Using data going back to 1990, the researchers analyzed manual measurements of tree species, size and mass from 95 percent of the world’s forests to calculate the amount of carbon stored over three decades. For each biome studied — temperate, boreal and tropical forests — the researchers considered how long-term changes to the landscape altered the region’s carbon-sucking power.
In the boreal forest, the world’s largest land biome that stretches across the top of the Northern Hemisphere, researchers found a dire situation. Over the study period, these cold-loving tree species lost 36 percent of their carbon storage capacity as logging, wildfires, pests and drought ravaged the land.
Some regions fare worse than others: In Canada, wildfires have turned boreal forests into a source of carbon emissions. In the forests of Asian Russia, similar conditions caused the region to lose 42 percent of its sinking power.
It’s the clear result of decades of worsening fires. A study published in June in Nature looked at 21 years of satellite data and was the first to confirm that the frequency and size of extreme wildfires has more than doubled worldwide. The change is particularly dramatic in boreal forests, where they are occurring more than 600 percent more often each year.
“I was just shocked by the scale of it,” said Calum Cunningham, a postdoctoral researcher at the University of Tasmania and lead author of the bushfire study.

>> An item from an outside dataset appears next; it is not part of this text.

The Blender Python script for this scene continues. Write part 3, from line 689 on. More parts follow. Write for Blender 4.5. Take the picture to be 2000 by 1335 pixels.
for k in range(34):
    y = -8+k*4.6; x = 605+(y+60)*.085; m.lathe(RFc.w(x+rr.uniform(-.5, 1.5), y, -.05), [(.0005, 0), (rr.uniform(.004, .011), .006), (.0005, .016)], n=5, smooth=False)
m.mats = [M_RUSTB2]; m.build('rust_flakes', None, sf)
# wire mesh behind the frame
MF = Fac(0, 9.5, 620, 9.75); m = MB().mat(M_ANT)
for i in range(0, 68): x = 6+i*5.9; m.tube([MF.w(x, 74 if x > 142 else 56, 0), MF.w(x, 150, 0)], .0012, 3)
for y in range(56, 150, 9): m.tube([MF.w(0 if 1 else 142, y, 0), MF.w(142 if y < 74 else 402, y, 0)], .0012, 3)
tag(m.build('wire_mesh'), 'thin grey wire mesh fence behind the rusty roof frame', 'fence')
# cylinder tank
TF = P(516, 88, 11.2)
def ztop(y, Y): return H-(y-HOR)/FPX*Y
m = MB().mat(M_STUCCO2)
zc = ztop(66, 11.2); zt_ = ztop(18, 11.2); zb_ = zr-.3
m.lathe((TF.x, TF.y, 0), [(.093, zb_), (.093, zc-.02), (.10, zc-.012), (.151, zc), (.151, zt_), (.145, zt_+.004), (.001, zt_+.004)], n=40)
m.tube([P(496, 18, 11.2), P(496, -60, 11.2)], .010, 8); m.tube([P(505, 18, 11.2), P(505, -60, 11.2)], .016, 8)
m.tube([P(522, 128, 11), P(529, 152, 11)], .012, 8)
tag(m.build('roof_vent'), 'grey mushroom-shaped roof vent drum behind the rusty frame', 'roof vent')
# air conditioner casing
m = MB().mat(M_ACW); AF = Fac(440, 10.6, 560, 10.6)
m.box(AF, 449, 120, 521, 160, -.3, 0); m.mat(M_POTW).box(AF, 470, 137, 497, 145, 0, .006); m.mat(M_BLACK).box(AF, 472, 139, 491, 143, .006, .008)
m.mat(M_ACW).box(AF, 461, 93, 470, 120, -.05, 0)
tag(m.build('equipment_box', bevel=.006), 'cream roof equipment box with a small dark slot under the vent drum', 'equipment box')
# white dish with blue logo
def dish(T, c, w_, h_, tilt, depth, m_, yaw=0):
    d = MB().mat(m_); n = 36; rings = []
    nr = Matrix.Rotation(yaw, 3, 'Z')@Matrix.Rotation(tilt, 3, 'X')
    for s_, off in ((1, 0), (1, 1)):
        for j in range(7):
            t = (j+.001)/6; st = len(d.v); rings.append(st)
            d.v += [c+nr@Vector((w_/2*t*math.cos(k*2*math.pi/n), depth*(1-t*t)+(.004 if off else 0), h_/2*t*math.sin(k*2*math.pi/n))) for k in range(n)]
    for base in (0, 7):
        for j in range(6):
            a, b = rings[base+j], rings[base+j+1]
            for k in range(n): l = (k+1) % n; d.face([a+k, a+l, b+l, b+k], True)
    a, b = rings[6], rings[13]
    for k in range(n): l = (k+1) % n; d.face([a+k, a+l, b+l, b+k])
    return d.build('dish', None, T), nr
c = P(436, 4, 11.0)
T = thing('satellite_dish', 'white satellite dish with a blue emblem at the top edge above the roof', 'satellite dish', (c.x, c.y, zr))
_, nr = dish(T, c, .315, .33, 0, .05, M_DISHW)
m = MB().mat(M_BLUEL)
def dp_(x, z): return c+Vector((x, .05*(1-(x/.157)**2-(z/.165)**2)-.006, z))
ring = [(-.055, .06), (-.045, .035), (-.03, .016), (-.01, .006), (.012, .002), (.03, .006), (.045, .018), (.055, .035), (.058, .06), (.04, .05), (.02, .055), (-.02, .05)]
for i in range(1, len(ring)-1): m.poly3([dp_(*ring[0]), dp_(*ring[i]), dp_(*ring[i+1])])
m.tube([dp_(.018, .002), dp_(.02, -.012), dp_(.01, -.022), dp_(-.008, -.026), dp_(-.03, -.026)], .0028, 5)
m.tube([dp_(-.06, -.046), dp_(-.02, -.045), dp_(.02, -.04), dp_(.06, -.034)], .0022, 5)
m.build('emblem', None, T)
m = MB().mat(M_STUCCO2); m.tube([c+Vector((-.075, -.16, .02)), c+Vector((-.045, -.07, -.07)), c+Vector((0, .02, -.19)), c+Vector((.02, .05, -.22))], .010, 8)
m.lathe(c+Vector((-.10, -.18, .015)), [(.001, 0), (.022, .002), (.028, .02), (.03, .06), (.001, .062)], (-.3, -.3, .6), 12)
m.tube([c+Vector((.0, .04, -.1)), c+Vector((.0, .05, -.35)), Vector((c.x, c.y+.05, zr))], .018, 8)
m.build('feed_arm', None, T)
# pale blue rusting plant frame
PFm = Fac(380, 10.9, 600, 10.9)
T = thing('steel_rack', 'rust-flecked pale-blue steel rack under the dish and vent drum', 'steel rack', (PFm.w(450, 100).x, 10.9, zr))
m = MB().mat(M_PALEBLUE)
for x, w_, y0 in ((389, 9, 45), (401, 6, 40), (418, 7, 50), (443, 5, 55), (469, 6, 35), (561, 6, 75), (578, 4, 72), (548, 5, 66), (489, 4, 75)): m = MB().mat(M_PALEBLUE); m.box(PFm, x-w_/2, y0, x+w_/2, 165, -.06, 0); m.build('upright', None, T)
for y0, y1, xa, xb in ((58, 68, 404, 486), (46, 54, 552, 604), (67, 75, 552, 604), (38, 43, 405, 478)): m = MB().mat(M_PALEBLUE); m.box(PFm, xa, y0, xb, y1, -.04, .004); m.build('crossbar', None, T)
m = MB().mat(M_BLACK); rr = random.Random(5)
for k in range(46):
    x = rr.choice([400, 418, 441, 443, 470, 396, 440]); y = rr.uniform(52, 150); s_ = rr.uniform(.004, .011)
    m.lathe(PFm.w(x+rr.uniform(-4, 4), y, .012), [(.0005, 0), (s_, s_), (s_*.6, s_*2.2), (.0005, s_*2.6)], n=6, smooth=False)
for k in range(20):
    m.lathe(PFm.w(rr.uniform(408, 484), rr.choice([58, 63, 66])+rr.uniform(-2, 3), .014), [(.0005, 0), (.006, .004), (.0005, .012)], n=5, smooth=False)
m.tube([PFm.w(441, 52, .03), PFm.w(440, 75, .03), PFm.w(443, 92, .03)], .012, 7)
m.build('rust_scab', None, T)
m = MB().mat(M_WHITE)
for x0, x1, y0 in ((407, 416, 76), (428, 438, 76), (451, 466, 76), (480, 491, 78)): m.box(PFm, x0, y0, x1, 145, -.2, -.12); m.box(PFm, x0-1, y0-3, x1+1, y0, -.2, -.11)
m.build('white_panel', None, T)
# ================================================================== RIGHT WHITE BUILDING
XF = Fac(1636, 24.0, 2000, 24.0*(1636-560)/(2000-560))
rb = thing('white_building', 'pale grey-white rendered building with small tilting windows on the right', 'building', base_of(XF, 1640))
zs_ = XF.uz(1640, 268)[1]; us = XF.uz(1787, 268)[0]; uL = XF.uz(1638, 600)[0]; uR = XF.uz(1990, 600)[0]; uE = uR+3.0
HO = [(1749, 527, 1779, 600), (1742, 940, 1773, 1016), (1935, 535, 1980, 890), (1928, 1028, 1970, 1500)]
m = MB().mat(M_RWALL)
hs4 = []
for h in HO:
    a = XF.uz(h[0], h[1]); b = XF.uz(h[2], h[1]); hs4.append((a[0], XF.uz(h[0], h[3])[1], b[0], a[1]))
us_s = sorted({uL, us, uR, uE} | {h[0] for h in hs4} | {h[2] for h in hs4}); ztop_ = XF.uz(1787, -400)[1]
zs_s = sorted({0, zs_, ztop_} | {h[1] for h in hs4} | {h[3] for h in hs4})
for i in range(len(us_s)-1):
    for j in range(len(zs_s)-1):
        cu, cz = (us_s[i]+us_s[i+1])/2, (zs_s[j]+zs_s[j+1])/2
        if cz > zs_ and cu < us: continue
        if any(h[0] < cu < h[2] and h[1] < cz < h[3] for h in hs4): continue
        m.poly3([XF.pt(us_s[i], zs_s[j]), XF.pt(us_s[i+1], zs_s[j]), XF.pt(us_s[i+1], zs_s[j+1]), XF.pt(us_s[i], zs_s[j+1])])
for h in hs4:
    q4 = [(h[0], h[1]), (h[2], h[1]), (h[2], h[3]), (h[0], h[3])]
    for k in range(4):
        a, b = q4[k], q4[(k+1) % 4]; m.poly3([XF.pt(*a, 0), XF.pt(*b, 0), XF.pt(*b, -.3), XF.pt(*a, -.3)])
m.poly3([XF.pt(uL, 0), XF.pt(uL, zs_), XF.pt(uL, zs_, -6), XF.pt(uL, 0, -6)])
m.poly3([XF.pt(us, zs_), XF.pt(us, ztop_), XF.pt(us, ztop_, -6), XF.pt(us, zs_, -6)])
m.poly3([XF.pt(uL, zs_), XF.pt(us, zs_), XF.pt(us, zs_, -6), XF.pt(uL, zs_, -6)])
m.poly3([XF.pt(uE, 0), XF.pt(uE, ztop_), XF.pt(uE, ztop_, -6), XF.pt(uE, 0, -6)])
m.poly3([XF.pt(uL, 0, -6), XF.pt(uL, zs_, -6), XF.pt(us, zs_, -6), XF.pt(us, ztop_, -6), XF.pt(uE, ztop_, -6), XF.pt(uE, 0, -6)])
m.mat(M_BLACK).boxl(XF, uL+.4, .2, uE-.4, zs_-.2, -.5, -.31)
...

Below the equator, where tropical forests make up more than half the world’s tree cover, the global carbon sequestration study found a complicated, three-part equation. Agricultural deforestation has led to a 31 percent loss of the carbon-storing power of old-growth forests. But new plant life has reclaimed vast swaths of abandoned farmland, and the carbon-storing power of these younger forests has offset the losses from logging. While continued deforestation still produces more emissions, the study found that when these gains and losses are added together, tropical forests are nearly carbon neutral.
So how has the world managed to keep the overall balance? The answer lies in temperate forests, where the carbon sink has increased by 30 percent. The study found that decades of reforestation efforts, largely through nationwide programs in China, are finally paying off. But the trend may not last. In China, urbanization and logging have begun to erode tree cover. In the United States and Europe, wildfires, droughts and pests have reduced the carbon sink of temperate forests by 10 and 12 percent, respectively.
Forest management efforts, along with emissions levels, will determine how this all plays out. A paper in Nature last year found “striking uncertainty” in the continued potential for carbon storage in U.S. forests, highlighting the need for protection and restoration efforts.
Chao Wu, a postdoctoral researcher at the University of Utah who led the 2023 study, said reducing emissions should be the biggest priority for solving the climate crisis. “But the other big piece is nature-based climate solutions, and the forest is going to be a really important part of that,” Wu said.
Richard Houghton, a senior scientist at the nonprofit Woodwell Climate Research Center who contributed to the latest carbon storage study, says it’s “in some ways fortunate” that the global forest carbon sink has remained stable.
To keep it that way, Houghton and Pan said more restoration and less logging are needed in all biomes, but especially in tropical forests, where 95 percent of deforestation occurs. “We don’t have enough conservation,” Houghton said, adding that protecting forests has improved biodiversity and ecosystem health. “There’s always more reason to do better.”